__Stated goal__. Give back the full listing, character for character, with no pictures.

### Given records

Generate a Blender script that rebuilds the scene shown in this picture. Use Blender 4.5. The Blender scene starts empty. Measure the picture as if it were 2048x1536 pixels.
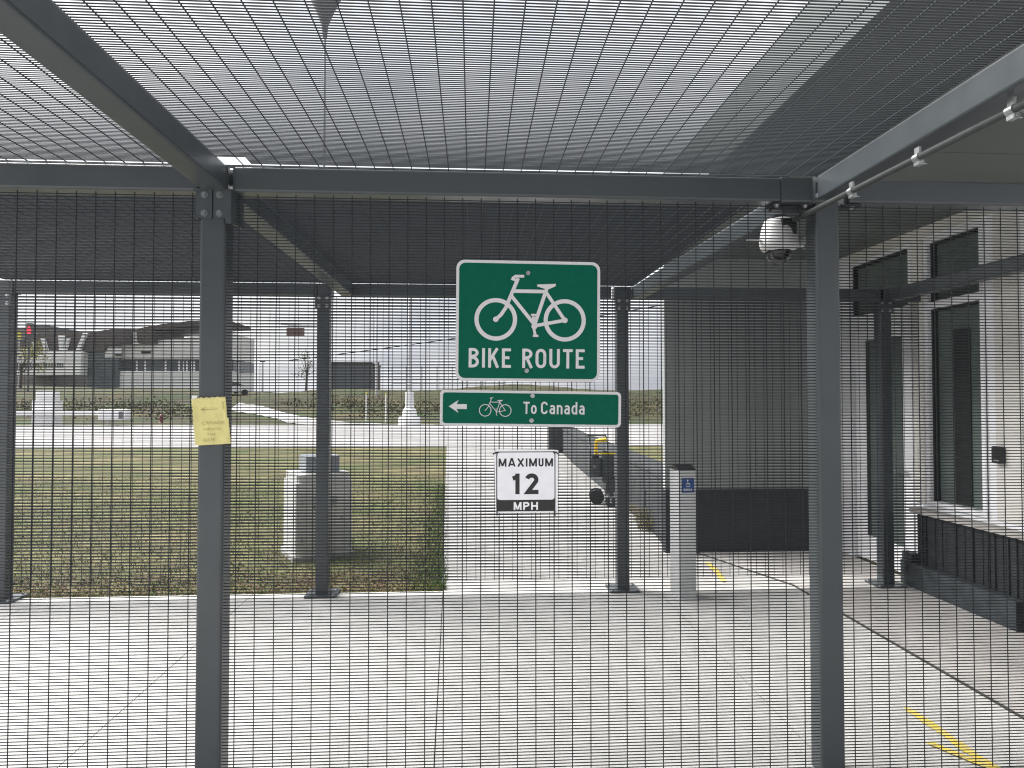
import bpy, bmesh, math, random
from math import radians as R, sin, cos, pi
from mathutils import Vector, Matrix
random.seed(7)
S = bpy.context.scene
COL = S.collection

# ---------------------------------------------------------------- camera
cam = bpy.data.cameras.new('camera'); cam_o = bpy.data.objects.new('camera', cam); COL.objects.link(cam_o)
cam.sensor_width = 36.0; cam.lens = 1334.0 / 2048.0 * 36.0
cam.clip_start = 0.05; cam.clip_end = 3000
cam_o.location = (0, 0, 1.583); cam_o.rotation_euler = (pi / 2 + 0.0237, 0, -0.0598)
S.camera = cam_o

# ---------------------------------------------------------------- sky and sun (bright overcast)
SUN_EL, SUN_AZ = 46.0, 292.0      # azimuth: compass style, measured from +Y towards +X
w = bpy.data.worlds.new('World'); S.world = w; w.use_nodes = True
nt = w.node_tree; nt.nodes.clear()
sky = nt.nodes.new('ShaderNodeTexSky'); sky.sky_type = 'NISHITA'; sky.sun_disc = False
sky.sun_elevation = R(SUN_EL); sky.sun_rotation = R(SUN_AZ); sky.dust_density = 3.0; sky.air_density = 1.0
hs = nt.nodes.new('ShaderNodeHueSaturation'); hs.inputs['Saturation'].default_value = 0.16
bg = nt.nodes.new('ShaderNodeBackground'); bg.inputs['Strength'].default_value = 0.06
wo = nt.nodes.new('ShaderNodeOutputWorld')
cl = nt.nodes.new('ShaderNodeMix'); cl.data_type = 'RGBA'; cl.inputs[0].default_value = .68; cl.inputs[0].default_value = .72
gtc = nt.nodes.new('ShaderNodeTexCoord'); cn = nt.nodes.new('ShaderNodeTexNoise'); cn.inputs['Scale'].default_value = 2.6; cn.inputs['Detail'].default_value = 6; cn.inputs['Roughness'].default_value = .55
cmap = nt.nodes.new('ShaderNodeMapping'); cmap.inputs['Scale'].default_value = (1, 1, 2.2)
cr = nt.nodes.new('ShaderNodeValToRGB'); cr.color_ramp.elements[0].position = .34; cr.color_ramp.elements[1].position = .66
cr.color_ramp.elements[0].color = (.62, .66, .76, 1); cr.color_ramp.elements[1].color = (1, 1, 1.0, 1)
cm = nt.nodes.new('ShaderNodeVectorMath'); cm.operation = 'SCALE'; cm.inputs['Scale'].default_value = 5.9
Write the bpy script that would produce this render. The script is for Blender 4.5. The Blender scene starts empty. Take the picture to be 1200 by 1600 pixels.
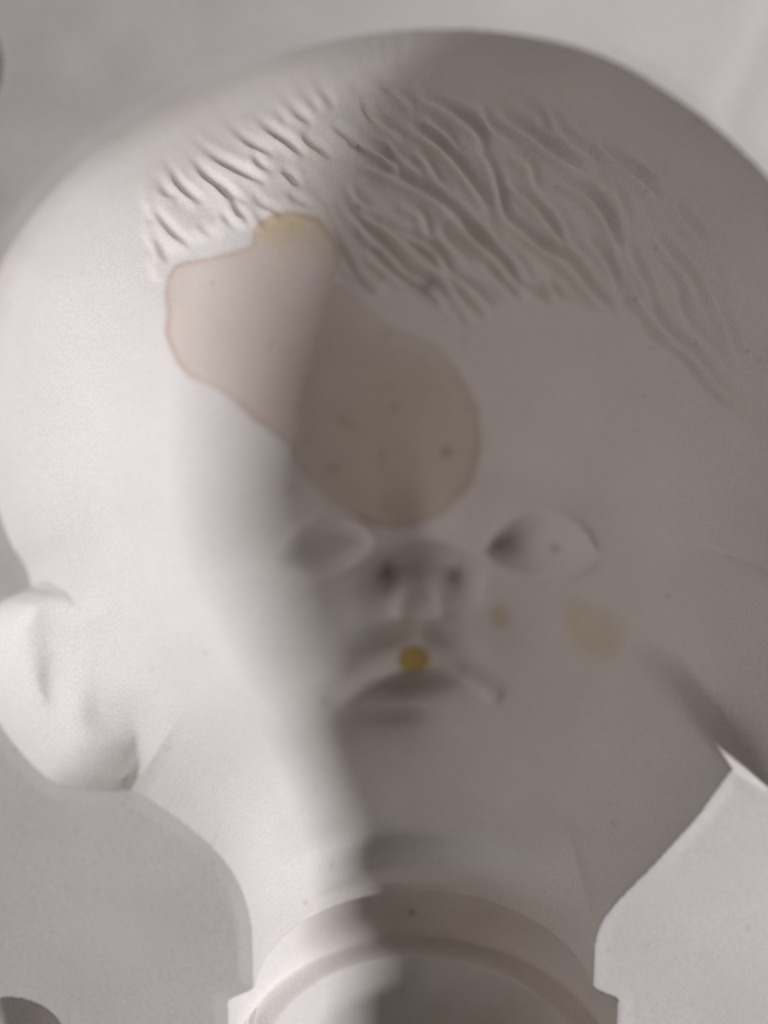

######

__Answer for this exercise__.
Generate a Blender script that rebuilds the scene shown in this picture. Use Blender 4.5. The Blender scene starts empty. Measure the picture as if it were 2048x1536 pixels.
import bpy, bmesh, math, random
from math import radians as R, sin, cos, pi
from mathutils import Vector, Matrix
random.seed(7)
S = bpy.context.scene
COL = S.collection

# ---------------------------------------------------------------- camera
cam = bpy.data.cameras.new('camera'); cam_o = bpy.data.objects.new('camera', cam); COL.objects.link(cam_o)
cam.sensor_width = 36.0; cam.lens = 1334.0 / 2048.0 * 36.0
cam.clip_start = 0.05; cam.clip_end = 3000
cam_o.location = (0, 0, 1.583); cam_o.rotation_euler = (pi / 2 + 0.0237, 0, -0.0598)
S.camera = cam_o

# ---------------------------------------------------------------- sky and sun (bright overcast)
SUN_EL, SUN_AZ = 46.0, 292.0      # azimuth: compass style, measured from +Y towards +X
w = bpy.data.worlds.new('World'); S.world = w; w.use_nodes = True
nt = w.node_tree; nt.nodes.clear()
sky = nt.nodes.new('ShaderNodeTexSky'); sky.sky_type = 'NISHITA'; sky.sun_disc = False
sky.sun_elevation = R(SUN_EL); sky.sun_rotation = R(SUN_AZ); sky.dust_density = 3.0; sky.air_density = 1.0
hs = nt.nodes.new('ShaderNodeHueSaturation'); hs.inputs['Saturation'].default_value = 0.16
bg = nt.nodes.new('ShaderNodeBackground'); bg.inputs['Strength'].default_value = 0.06
wo = nt.nodes.new('ShaderNodeOutputWorld')
cl = nt.nodes.new('ShaderNodeMix'); cl.data_type = 'RGBA'; cl.inputs[0].default_value = .68; cl.inputs[0].default_value = .72
gtc = nt.nodes.new('ShaderNodeTexCoord'); cn = nt.nodes.new('ShaderNodeTexNoise'); cn.inputs['Scale'].default_value = 2.6; cn.inputs['Detail'].default_value = 6; cn.inputs['Roughness'].default_value = .55
cmap = nt.nodes.new('ShaderNodeMapping'); cmap.inputs['Scale'].default_value = (1, 1, 2.2)
cr = nt.nodes.new('ShaderNodeValToRGB'); cr.color_ramp.elements[0].position = .34; cr.color_ramp.elements[1].position = .66
cr.color_ramp.elements[0].color = (.62, .66, .76, 1); cr.color_ramp.elements[1].color = (1, 1, 1.0, 1)
cm = nt.nodes.new('ShaderNodeVectorMath'); cm.operation = 'SCALE'; cm.inputs['Scale'].default_value = 5.9
Write the bpy script that would produce this render. The script is for Blender 4.5. The Blender scene starts empty. Take the picture to be 1200 by 1600 pixels.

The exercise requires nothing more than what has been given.